Linda Daschle, the stock option mess, his interview with Kudlow, this about Dodd, the hypocrisy of the Washington Post.... he's been right on target.
Thanks for the ping!
Did you see this?(Deborah Orin, New York Post)More...
Daschle refuses to release his own tax returns, which would "just let everybody see" what his wife makes as a big-business lobbyist.
Daschle spokeswoman Ranit Smelzer defended his refusal, saying: "Most Americans guard very closely this information [tax returns], and members of Congress should not be forced to release it."
Daschle's Senate financial-disclosure forms keep it secret, too - they just list Linda Daschle's lobbying income from some of America's biggest firms as "over $1,000." Make that a lot over $1,000.
Daschle and his wife insist she avoids conflicts of interest because she doesn't lobby the Senate - though she does lobby next door in the House, where lawmakers certainly know her hubby.
Among her clients: American Airlines, the American Trucking Assn., American Concrete and Pavement Association, Boeing, Loral Space and Communications, Northwest Airlines, L-3 Communications, Intelli-check, Schering-Plough, United Technologies Corp. and more than a dozen more.

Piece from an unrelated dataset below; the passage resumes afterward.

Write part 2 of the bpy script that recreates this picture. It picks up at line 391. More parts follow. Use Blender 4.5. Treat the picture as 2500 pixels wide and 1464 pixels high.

Take Loral, which paid a $14 million fine last January to settle charges of illegally sending sensitive missile technology to China.
In 2001 alone - the latest data - Loral paid $460,000 to Linda Daschle's firm for lobbying by her and four colleagues.
The conflict-of-interest question gets even more delicate when it comes to L-3 because it involves potential risks to airline passenger safety. L-3 hired Linda Daschle and her firm when airlines balked at buying L-3 bomb-detecting devices to screen airline baggage because they were inferior to a competitor, The Washington Post reported last fall.
But after Linda Daschle got on the case, Congress inserted an "unusually explicit directive" ordering the FAA ( news - web sites) to buy one device from L-3 for every rival model from InVision.
"The connections apparently paid off . . . but [last October] the Transportation Department's inspector general agreed with industry critics that L-3's machines were not performing," the newspaper reported.